Three students, who said they were not Christians and were intrigued that an Evangelical church would host such an event, attended the 19th annual conference that is also sponsored by Church of the Servant King, a small intentional community. The students also were working on a paper related to the politics of home-schooling and thought the speaker, Chad Pecknold, would help them address several issues.
That is pretty surprising given that the topics of the three lectures were: “How the Church Reshaped the Western Political Imagination,” “Dividing the Body of Christ, or, How We Got into the State We’re In,” and “Communion and the Drama of Political Desire.”
The Church and Culture series was designed to reach out to a community that Beth Bilynskyj once described as one of the most educated in the country, but with “ears that don’t hear (the message of Christ) and eyes that don’t see God’s work.”
Pecknold related, however, that the relationship of the early church to the Roman Empire is relevant even to today.
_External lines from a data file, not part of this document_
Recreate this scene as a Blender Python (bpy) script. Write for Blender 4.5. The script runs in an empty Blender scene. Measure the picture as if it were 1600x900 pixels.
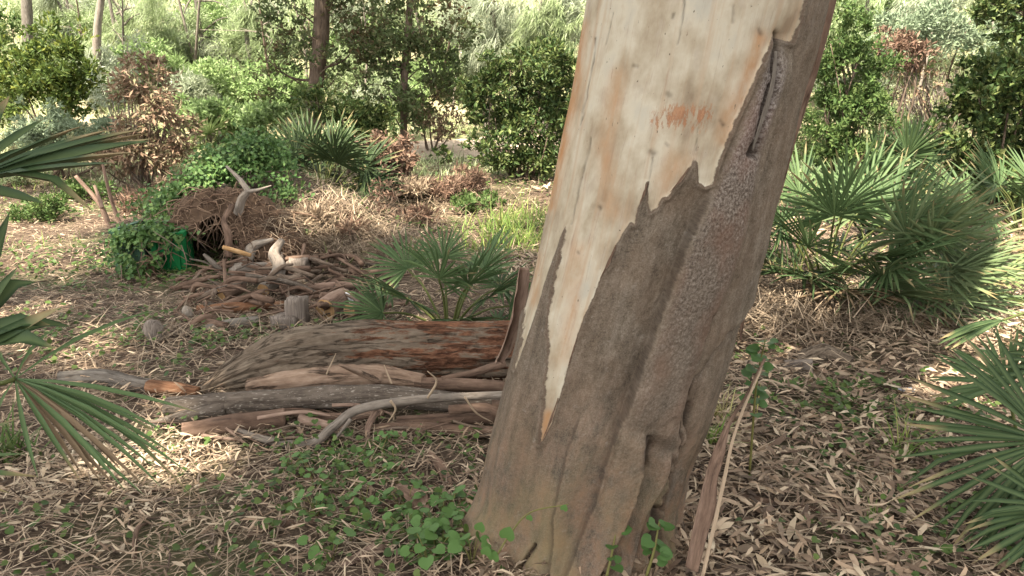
import bpy, math, random
import numpy as np
R = math.radians
random.seed(7)
rng = np.random.default_rng(11)
scene = bpy.context.scene
COL = scene.collection

# ------------------------------------------------------------------ camera, sky, sun, exposure
PITCH = 15.0
EYE = np.array([0.0, 0.0, 1.5])
FPX = 1232.0
cam_d = bpy.data.cameras.new('camera'); cam = bpy.data.objects.new('camera', cam_d); COL.objects.link(cam)
cam.location = EYE; cam.rotation_euler = (R(90 - PITCH), 0, 0)
cam_d.sensor_width = 36; cam_d.lens = FPX / 1600 * 36; cam_d.clip_start = 0.05; cam_d.clip_end = 1000
scene.camera = cam
SUN_EL, SUN_AZ = 60.0, 215.0                       # azimuth clockwise from +Y (north): behind the camera, to the left
sd = np.array([math.sin(R(SUN_AZ)) * math.cos(R(SUN_EL)), math.cos(R(SUN_AZ)) * math.cos(R(SUN_EL)), math.sin(R(SUN_EL))])
w = bpy.data.worlds.new('World'); scene.world = w; w.use_nodes = True
nt = w.node_tree
sky = nt.nodes.new('ShaderNodeTexSky'); sky.sky_type = 'NISHITA'; sky.sun_disc = False
sky.sun_elevation = R(SUN_EL); sky.sun_rotation = R(SUN_AZ); sky.dust_density = 2.5; sky.ozone_density = 0.6
bg = nt.nodes['Background']; bg.inputs[1].default_value = 0.125
hz = nt.nodes.new('ShaderNodeHueSaturation'); hz.inputs['Saturation'].default_value = .1      # hazy, whitish sky
nt.links.new(sky.outputs[0], hz.inputs['Color']); nt.links.new(hz.outputs[0], bg.inputs[0])
sl = bpy.data.lights.new('sun', 'SUN'); sl.energy = 5.0; sl.angle = R(0.53); sl.color = (1, .92, .78)
so = bpy.data.objects.new('sun', sl); COL.objects.link(so)
from mathutils import Vector, Matrix
so.rotation_euler = Vector((sd[0], sd[1], sd[2])).to_track_quat('Z', 'Y').to_euler()
scene.view_settings.view_transform = 'Standard'; scene.view_settings.look = 'None'
scene.view_settings.exposure = 2.28; scene.view_settings.gamma = 1.0
scene.cycles.max_bounces = 6; scene.cycles.diffuse_bounces = 3; scene.cycles.transparent_max_bounces = 4
scene.cycles.use_denoising = True

# ------------------------------------------------------------------ small maths
cp, sp_ = math.cos(R(PITCH)), math.sin(R(PITCH))
def pix(px, py):
    """viewing direction that a place in the photograph lies along"""
    a, b = (px - 800) / FPX, (450 - py) / FPX
    return np.array([a, cp + b * sp_, -sp_ + b * cp])
def at(px, py, Y):
    d = pix(px, py); return EYE + d * (Y / d[1])
def proj(P):
    q = P - EYE
    dep = q[:, 1] * cp - q[:, 2] * sp_
    up = q[:, 1] * sp_ + q[:, 2] * cp
    return 800 + FPX * q[:, 0] / dep, 450 - FPX * up / dep
def _h(i, j, k, s):
    n = (i * 374761393 + j * 668265263 + k * 2147483647 + s * 974634541) & 0xFFFFFFFF
    n = ((n ^ (n >> 13)) * 1274126177) & 0xFFFFFFFF
    n = n ^ (n >> 16)
    return (n & 0xFFFF) / 65535.0
def vn(P, s=0):
    P = np.asarray(P, float); f = np.floor(P); t = P - f; i = f.astype(np.int64); t = t * t * (3 - 2 * t)
    r = 0
    for a in (0, 1):
        for b in (0, 1):
            for c in (0, 1):
                wt = (t[:, 0] if a else 1 - t[:, 0]) * (t[:, 1] if b else 1 - t[:, 1]) * (t[:, 2] if c else 1 - t[:, 2])
                r = r + wt * _h(i[:, 0] + a, i[:, 1] + b, i[:, 2] + c, s)
    return r
def fbm(P, o=4, s=0):
    P = np.asarray(P, float); r = 0; a = .5; n = 0
    for k in range(o):
        r = r + a * vn(P * 2 ** k + 17.3 * k, s + k); n += a; a *= .5
    return r / n
def sst(a, b, x):
    t = np.clip((x - a) / (b - a), 0, 1); return t * t * (3 - 2 * t)
def unit(v):
    v = np.asarray(v, float); return v / np.maximum(np.linalg.norm(v, axis=-1, keepdims=True), 1e-9)
def terrain(x, y):
    x = np.atleast_1d(np.asarray(x, float)); y = np.atleast_1d(np.asarray(y, float))
    P = np.stack([x, y, 0 * x], 1)
    z = .09 * (fbm(P * .9, 4, 3) - .5) + .03 * (fbm(P * 4, 3, 8) - .5)
    start = 14.3 - 2.0 * sst(-2, -6, x) - 3.4 * sst(2.5, 6, x)
    d = y - start
    hill = .37 * (np.sqrt(d * d + 1.2) + d) / 2
    hill = np.where(hill > 9, 9 + (hill - 9) * .15, hill)
    z = z + hill * (0.9 + .35 * (fbm(P * .25, 3, 5) - .5)) - .03
    z = z + .62 * np.exp(-((x + 2.45) / .85) ** 2 - ((y - 7.9) / .75) ** 2) + .34 * np.exp(-((x + 1.55) / .6) ** 2 - ((y - 7.1) / .65) ** 2)
    z = z + .16 * np.exp(-((x - 2.0) / .8) ** 2 - ((y - 5.1) / .5) ** 2)
    z = z + .18 * sst(8.6, 9.4, y) * sst(-3.2, -1.5, x) * sst(1.5, .3, x)
    return z
def gz(x, y): return float(terrain(x, y)[0])
def gr(px, py):
    d = pix(px, py); lo = .5
    ts = np.linspace(.5, 60, 1200); P = EYE + d * ts[:, None]
    below = P[:, 2] < terrain(P[:, 0], P[:, 1])
    k = int(np.argmax(below)) if below.any() else len(ts) - 1
    return P[k]

def on(px, py, h):
    """the place on that line of sight which is h above the ground"""
    d = pix(px, py); ts = np.linspace(.5, 30, 3000); P = EYE + d * ts[:, None]
    below = P[:, 2] < terrain(P[:, 0], P[:, 1]) + h
    return P[int(np.argmax(below))]

def spot(px, py):
    """a landmark near a place on the far bank"""
    for lim_, nm in ((150, 'behind the dark evergreen bush'), (280, 'behind the rust brown shrub'), (420, 'above the ivy mound'), (560, 'behind the thick brown trunk'), (720, 'behind the slender tree'), (900, 'above the tall dark bush'), (1400, 'above the green climber'), (1700, 'above the ivy covered bush')):
        if px < lim_: return nm + (', high up' if py < 70 else ', low down' if py > 125 else '')
def third(v, a, b, n): return n[0] if v < a else n[1] if v < b else n[2]
HUE = {'log_red': 'reddish brown', 'strip': 'pinkish brown', 'strip_dark': 'dark pinkish', 'bark_brown': 'dull brown', 'log_speck': 'dark grey', 'driftwood': 'pale', 'branch_grey': 'grey'}
def reseed(n):
    global rng
    rng = np.random.default_rng(n); random.seed(n)

# ------------------------------------------------------------------ mesh building
WL = {}
def props(o, label=None, cat=None, group=None, kind=None):
    if label: o['label'] = label
    if cat: o['category'] = cat
    if group: o['group'] = group
    if kind: o['kind'] = kind
    return o
def thing(name, label, cat, loc, group=None):
    o = bpy.data.objects.new(name, None); COL.objects.link(o); o.empty_display_size = .1
    o.location = [float(v) for v in loc]; WL[o.name] = np.array(loc, float)
    return props(o, label, cat, group)
def mk(name, V, F, m, parent=None, smooth=True, attrs=None, label=None, cat=None, group=None, kind=None, loc=None):
    V = np.asarray(V, float)
    Fs = F if isinstance(F, list) else [F]
    Fs = [np.asarray(f, np.int64) for f in Fs if len(f)]
    me = bpy.data.meshes.new(name)
    if parent is not None: off = WL[parent.name]
    elif loc is not None: off = np.array(loc, float)
    elif kind in ('structure', 'stuff'): off = np.zeros(3)
    else:
        k = V[:, 2].min(); off = np.array([V[:, 0].mean(), V[:, 1].mean(), k])
    Vl = V - off
    me.vertices.add(len(V)); me.vertices.foreach_set('co', Vl.astype(np.float32).ravel())
    nl = sum(f.size for f in Fs); npoly = sum(len(f) for f in Fs)
    me.loops.add(nl); me.polygons.add(npoly)
    me.loops.foreach_set('vertex_index', np.concatenate([f.ravel() for f in Fs]).astype(np.int32))
    tot = np.concatenate([np.full(len(f), f.shape[1]) for f in Fs]); st = np.concatenate([[0], np.cumsum(tot)[:-1]])
    me.polygons.foreach_set('loop_start', st.astype(np.int32))
    me.polygons.foreach_set('use_smooth', np.full(npoly, bool(smooth)))
    for an, av in (attrs or {}).items():
        av = np.asarray(av, np.float32)
        if av.ndim == 2:
            at_ = me.attributes.new(an, 'FLOAT_VECTOR', 'POINT'); at_.data.foreach_set('vector', av.ravel())
        else:
            at_ = me.attributes.new(an, 'FLOAT', 'POINT'); at_.data.foreach_set('value', av)
    me.update(calc_edges=True)
    me.materials.append(m)
    o = bpy.data.objects.new(name, me); COL.objects.link(o)
    if parent is not None: o.parent = parent
    else: o.location = off
    WL[o.name] = off
    return props(o, label, cat, group, kind)
class Acc:
    def __init__(s): s.V = []; s.F3 = []; s.F4 = []; s.A = []; s.n = 0
    def add(s, V, F, buv=None):
        F = np.asarray(F, np.int64) + s.n
        (s.F3 if F.shape[1] == 3 else s.F4).append(F)
        if V is not None:
            s.V.append(np.asarray(V, float)); s.n += len(V)
            s.A.append(np.asarray(buv, float) if buv is not None else np.zeros((len(V), 3)))
    def addm(s, V, Fs, buv=None):
        n0 = s.n
        for F in Fs:
            if len(F) == 0: continue
            F = np.asarray(F, np.int64) + n0
            (s.F3 if F.shape[1] == 3 else s.F4).append(F)
        s.V.append(np.asarray(V, float)); s.n += len(V)
        s.A.append(np.asarray(buv, float) if buv is not None else np.zeros((len(V), 3)))
    def build(s, name, m, parent=None, **k):
        Fs = []
        if s.F3: Fs.append(np.concatenate(s.F3))
        if s.F4: Fs.append(np.concatenate(s.F4))
        return mk(name, np.concatenate(s.V), Fs, m, parent, attrs={'buv': np.concatenate(s.A)}, **k)

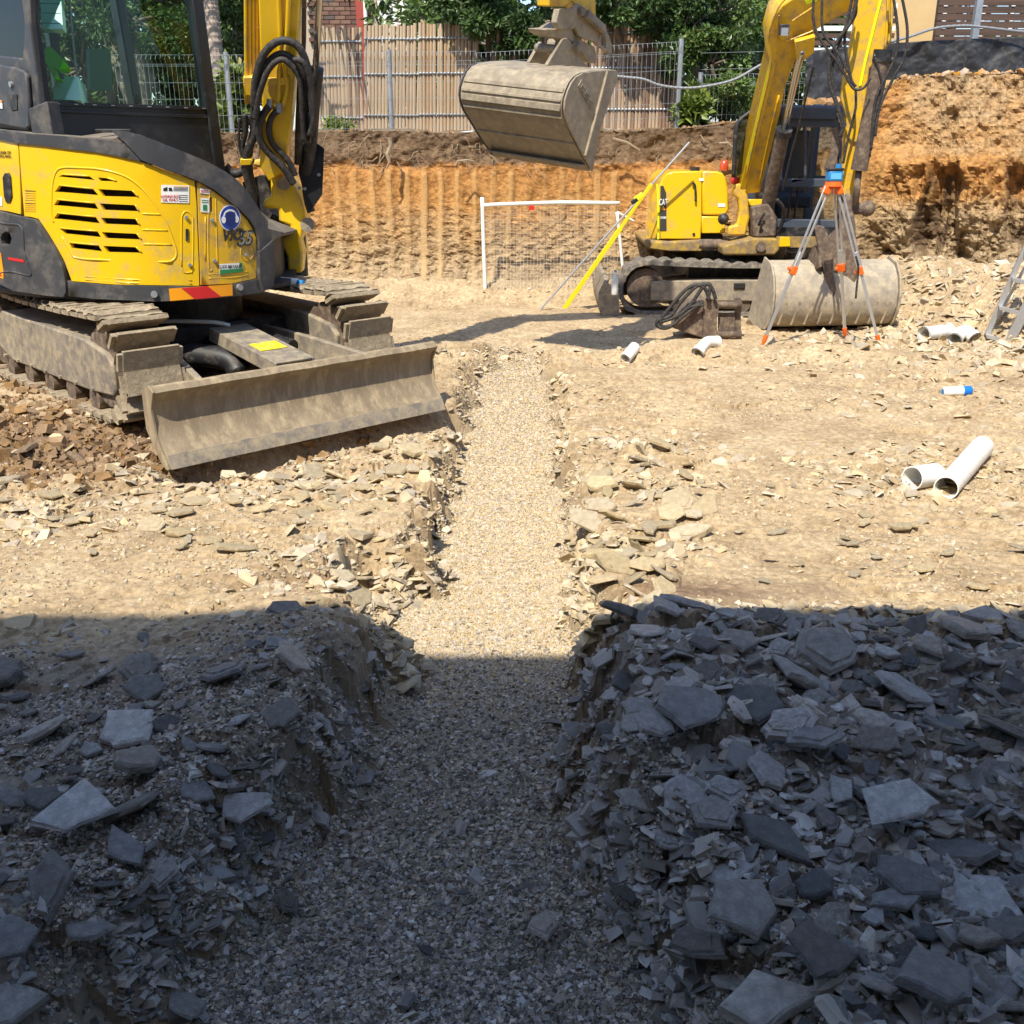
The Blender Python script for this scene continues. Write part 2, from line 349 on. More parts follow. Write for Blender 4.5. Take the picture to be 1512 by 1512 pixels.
def height(x, y, fine=True):
    x = np.asarray(x, float); y = np.asarray(y, float)
    wx = x+.12*fbm(x*1.7, y*1.7, 71, 3); wy = y+.10*fbm(x*1.9, y*1.9, 75, 3)
    t = trench(x, y); r = rubble(x, y)
    h = .035*fbm(x*.7, y*.7, 1, 3)+.012*fbm(x*3.2, y*4.5, 5, 4)
    h = h + .11*blob(x, y, -.75, 3.0, .42, .6) + .09*blob(x, y, .55, 2.9, .45, .5) + .05*blob(x, y, .9, 2.7, .6, .6) + .08*blob(x, y, 2.1, 2.9, .9, .5) - .09*blob(x, y, 1.6, 2.0, .8, .35)
    h = h + .10*blob(x, y, -3.0, 6.3, 1.0, .9) + .10*blob(x, y, -2.6, 7.6, 2.2, 1.2) + .06*blob(x, y, -.45, 8.9, .5, .25) + .10*blob(x, y+.12*fbm(x*2, y*0, 85, 3), 1.7, 8.45, 1.7, .13)*(.5+vn(x*3, y*3, 86))
    h = h - .27*under_blade(x, y) - .14*blob(x, y, -.62, 4.05, .10, .17)*2 + .05*blob(x, y, .55, 4.0, .25, .3) + .04*blob(x, y, .7, 5.5, .4, .4)
    h = h + .50*sst(3.9, 5.6, x+.35*(y-9.5))*sst(8.0, 10.2, y+.2*x)*(1+.3*fbm(x*2, y*2, 41, 3)) + .22*sst(11.5, 12.4, y)*(1-sst(3, 4, x))
    if fine:
        p1, c1 = plates(wx*4.2, wy*6.5, 3); p2, c2 = plates(wx*10+7, wy*16, 13); p3, c3 = plates(wx*24, wy*36, 23)
        h = h + r*(.065*(p1-.5)+.035*(p2-.5)+.014*(p3-.5)) + (.25+.75*r)*.010*fbm(x*14, y*18, 51, 4)
        p4, c4 = plates(wx*2.3+.4*fbm(x*3, y*3, 57, 3), wy*8.5, 43); p5, c5 = plates(wx*6, wy*24, 47); lm = sst(.42, .62, vn(x*1.1+5, y*1.6, 58))*(1-t)*(y < 12)
        h = h + lm*(1-.6*r)*(.030*(p4-.5)+.012*(p5-.5)-.010*(1-sst(0, .08, c4)))
        h = h + (1-r)*(1-t)*(.006*(p2-.5)*sst(.45, .6, vn(x*1.5, y*2.2, 88)) + .004*(p3-.5))
        h = h - r*.025*(1-sst(0, .10, c1))
        h = h + t*.012*fbm(x*6, y*6, 61, 3)
    dep = np.interp(y, [1.5, 3.4, 5, 7, 9], [.30, .27, .24, .20, .12])
    h = h*(1-.75*t) - t*dep
    return h
def H(x, y): return float(height(np.array([x]), np.array([y]))[0])
def np_mesh(name, V, F, mat, kind=None, smooth=False, attr=None, parent=None, loc=(0, 0, 0)):
    me = bpy.data.meshes.new(name); V = np.asarray(V, np.float32); F = np.asarray(F, np.int32); k = F.shape[1]
    me.vertices.add(len(V)); me.vertices.foreach_set('co', V.ravel()); me.loops.add(F.size); me.loops.foreach_set('vertex_index', F.ravel())
    me.polygons.add(len(F)); me.polygons.foreach_set('loop_start', np.arange(0, F.size, k, dtype=np.int32)); me.polygons.foreach_set('loop_total', np.full(len(F), k, np.int32))
    me.polygons.foreach_set('use_smooth', np.full(len(F), bool(smooth)))
    me.update(calc_edges=True)
    for an, av in (attr or {}).items():
        a = me.attributes.new(an, 'FLOAT', 'POINT'); a.data.foreach_set('value', np.asarray(av, np.float32))
    me.materials.append(mat); o = link(bpy.data.objects.new(name, me)); o.location = loc
    if parent: o.parent = parent
    if kind: o['kind'] = kind
    return o
def grid_faces(nr, nc):
    i = np.arange(nr-1)[:, None]*nc+np.arange(nc-1)[None, :]; i = i.ravel()
    return np.stack([i, i+1, i+nc+1, i+nc], 1)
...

Pagan religion, he said, always was seen as the foundation of the empire and was used by the empire to advance its ideology. The church turned that on its head, which often brought the early Christians into conflict with the government.
Over the centuries, the church has lost or abdicated its role and should be reclaiming it, Bilynskyj said afterward. Some people might see that as one purpose of home schooling.
Pecknold teaches in the Department of Theology at Loyola College in Maryland. Previously he was a research fellow in the Centre for Advanced Religious and Theological Studies at the University of Cambridge in the United Kingdom. He previously worked in the U.S. Senate chaplain’s office.